- **The problem**
Scan the material below for lines with the word "picture" and report how many there are, with nothing added.

* Start Input for this task *

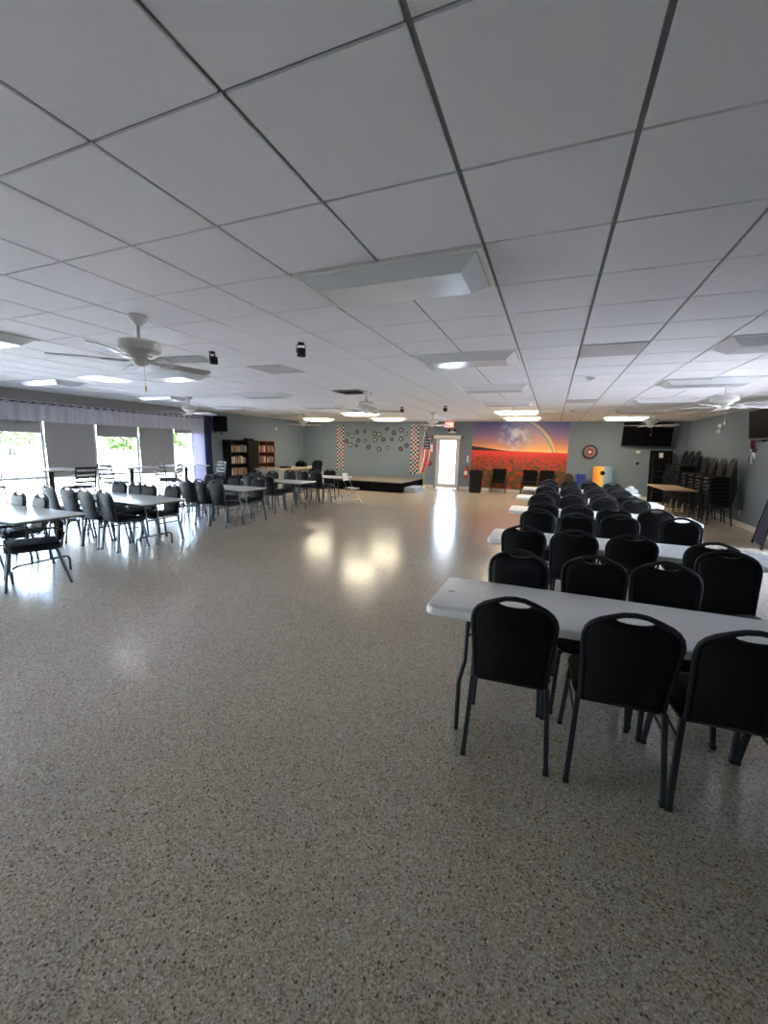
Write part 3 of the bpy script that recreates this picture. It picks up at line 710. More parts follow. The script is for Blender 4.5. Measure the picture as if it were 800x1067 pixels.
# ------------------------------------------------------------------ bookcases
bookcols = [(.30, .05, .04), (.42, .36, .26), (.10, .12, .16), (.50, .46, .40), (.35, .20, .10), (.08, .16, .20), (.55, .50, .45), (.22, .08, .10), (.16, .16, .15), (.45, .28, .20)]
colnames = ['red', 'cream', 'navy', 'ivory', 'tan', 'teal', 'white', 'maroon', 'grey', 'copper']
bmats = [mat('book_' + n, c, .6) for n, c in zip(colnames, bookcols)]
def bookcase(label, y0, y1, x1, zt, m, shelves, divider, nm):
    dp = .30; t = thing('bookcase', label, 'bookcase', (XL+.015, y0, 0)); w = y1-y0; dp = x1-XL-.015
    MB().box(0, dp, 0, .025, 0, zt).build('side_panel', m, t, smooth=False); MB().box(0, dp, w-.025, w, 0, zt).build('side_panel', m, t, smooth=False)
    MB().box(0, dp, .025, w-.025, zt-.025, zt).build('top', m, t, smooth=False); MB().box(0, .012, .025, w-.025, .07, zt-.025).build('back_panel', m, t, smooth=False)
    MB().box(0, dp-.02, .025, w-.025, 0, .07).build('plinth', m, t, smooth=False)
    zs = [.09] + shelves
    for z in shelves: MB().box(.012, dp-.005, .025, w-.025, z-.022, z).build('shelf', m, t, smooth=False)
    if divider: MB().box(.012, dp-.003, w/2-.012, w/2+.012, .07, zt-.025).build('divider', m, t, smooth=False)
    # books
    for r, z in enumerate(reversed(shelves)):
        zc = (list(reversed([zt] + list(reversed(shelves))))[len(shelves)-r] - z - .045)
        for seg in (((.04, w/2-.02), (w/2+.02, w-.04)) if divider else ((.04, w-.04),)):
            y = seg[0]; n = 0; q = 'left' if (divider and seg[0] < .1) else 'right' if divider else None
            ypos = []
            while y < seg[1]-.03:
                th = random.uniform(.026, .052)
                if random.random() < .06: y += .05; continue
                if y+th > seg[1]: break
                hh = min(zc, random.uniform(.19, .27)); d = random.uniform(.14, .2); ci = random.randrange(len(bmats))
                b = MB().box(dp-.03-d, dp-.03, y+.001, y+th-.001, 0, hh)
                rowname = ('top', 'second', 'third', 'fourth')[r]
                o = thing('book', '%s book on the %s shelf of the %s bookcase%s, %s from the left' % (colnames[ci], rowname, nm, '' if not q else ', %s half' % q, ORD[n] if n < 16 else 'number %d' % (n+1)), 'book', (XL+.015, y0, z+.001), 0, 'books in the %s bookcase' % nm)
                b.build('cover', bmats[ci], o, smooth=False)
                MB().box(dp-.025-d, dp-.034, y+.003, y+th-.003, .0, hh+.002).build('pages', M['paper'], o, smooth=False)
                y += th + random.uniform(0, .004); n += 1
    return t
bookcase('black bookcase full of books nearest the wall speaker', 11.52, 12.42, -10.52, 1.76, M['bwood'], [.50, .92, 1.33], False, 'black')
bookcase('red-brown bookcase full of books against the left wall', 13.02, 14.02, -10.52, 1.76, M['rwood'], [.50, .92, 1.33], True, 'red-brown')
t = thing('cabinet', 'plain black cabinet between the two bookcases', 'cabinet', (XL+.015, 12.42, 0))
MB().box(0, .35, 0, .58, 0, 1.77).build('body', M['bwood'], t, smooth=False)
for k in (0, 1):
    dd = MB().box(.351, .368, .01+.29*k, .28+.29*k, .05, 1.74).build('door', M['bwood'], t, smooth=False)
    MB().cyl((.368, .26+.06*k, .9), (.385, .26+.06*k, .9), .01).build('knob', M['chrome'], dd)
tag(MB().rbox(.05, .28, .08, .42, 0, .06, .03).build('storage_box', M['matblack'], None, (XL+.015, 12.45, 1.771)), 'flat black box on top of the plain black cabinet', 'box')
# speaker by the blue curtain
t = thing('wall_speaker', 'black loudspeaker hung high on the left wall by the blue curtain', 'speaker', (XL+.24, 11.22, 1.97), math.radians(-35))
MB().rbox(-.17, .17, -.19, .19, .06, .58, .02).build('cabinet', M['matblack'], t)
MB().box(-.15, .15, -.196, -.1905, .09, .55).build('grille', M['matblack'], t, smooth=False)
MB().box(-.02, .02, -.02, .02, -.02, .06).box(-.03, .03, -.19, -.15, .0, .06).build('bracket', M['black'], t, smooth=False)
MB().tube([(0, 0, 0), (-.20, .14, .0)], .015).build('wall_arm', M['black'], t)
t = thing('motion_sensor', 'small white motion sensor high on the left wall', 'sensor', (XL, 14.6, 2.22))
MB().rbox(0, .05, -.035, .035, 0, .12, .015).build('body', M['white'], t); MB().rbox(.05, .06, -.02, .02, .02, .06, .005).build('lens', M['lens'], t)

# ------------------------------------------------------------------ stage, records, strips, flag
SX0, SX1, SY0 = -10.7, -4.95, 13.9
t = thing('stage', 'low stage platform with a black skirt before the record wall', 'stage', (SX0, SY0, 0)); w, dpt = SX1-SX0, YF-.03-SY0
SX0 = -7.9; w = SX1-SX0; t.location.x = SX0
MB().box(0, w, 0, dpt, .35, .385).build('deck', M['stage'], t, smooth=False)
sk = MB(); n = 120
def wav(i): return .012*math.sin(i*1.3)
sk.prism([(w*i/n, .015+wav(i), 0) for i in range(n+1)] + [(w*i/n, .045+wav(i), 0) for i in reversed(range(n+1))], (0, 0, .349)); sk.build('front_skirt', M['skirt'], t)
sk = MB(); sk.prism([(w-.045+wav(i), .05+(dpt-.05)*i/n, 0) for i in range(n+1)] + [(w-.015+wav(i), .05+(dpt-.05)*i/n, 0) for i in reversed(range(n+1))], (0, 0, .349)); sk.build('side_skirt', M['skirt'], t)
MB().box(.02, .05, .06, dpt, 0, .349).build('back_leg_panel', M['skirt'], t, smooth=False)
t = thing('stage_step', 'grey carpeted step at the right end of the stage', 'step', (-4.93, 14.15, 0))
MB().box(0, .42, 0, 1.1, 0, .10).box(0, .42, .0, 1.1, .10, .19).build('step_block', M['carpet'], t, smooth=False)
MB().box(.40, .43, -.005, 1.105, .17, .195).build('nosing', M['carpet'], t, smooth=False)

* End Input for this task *
* Start Input for this task *

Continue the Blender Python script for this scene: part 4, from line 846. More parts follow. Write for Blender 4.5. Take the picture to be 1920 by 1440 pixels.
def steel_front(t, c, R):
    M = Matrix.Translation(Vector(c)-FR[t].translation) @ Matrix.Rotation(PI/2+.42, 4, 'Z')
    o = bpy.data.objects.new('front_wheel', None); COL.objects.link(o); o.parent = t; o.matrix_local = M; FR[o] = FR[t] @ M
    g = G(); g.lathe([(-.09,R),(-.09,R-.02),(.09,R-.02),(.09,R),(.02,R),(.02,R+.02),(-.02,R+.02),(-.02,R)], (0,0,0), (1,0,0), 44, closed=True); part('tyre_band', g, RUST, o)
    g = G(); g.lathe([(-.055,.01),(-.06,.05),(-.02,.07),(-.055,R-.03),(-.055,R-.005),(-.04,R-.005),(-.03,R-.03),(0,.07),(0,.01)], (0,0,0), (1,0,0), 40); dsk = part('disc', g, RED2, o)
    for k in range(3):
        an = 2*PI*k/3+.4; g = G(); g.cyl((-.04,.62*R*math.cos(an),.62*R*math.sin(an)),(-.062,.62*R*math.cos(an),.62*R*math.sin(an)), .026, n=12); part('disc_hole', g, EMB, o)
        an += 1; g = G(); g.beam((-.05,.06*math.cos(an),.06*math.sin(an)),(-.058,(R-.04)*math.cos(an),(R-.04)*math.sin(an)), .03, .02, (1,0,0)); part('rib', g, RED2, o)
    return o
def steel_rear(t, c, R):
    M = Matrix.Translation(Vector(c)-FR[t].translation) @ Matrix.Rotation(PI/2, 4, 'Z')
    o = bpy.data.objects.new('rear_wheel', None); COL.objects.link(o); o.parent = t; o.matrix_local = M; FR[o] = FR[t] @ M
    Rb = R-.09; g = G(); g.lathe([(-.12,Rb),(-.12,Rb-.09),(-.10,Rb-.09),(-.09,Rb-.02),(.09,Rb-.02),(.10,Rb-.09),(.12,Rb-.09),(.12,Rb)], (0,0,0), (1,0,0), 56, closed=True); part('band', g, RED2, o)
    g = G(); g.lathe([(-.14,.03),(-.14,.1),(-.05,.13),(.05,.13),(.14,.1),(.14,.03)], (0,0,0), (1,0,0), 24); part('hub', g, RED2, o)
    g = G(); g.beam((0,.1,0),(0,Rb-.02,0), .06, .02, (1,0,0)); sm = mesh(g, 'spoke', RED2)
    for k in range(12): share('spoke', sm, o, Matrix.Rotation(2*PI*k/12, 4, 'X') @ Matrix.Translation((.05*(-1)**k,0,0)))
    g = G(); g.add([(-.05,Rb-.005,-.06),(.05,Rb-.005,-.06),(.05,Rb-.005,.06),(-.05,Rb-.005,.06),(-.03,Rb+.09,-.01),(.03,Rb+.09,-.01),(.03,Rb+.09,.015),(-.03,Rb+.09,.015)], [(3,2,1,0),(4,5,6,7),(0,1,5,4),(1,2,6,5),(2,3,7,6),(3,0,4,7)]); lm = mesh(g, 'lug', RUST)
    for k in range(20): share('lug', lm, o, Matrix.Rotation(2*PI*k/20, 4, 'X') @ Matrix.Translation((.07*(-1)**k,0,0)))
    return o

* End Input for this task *

- **Exercise solution**
2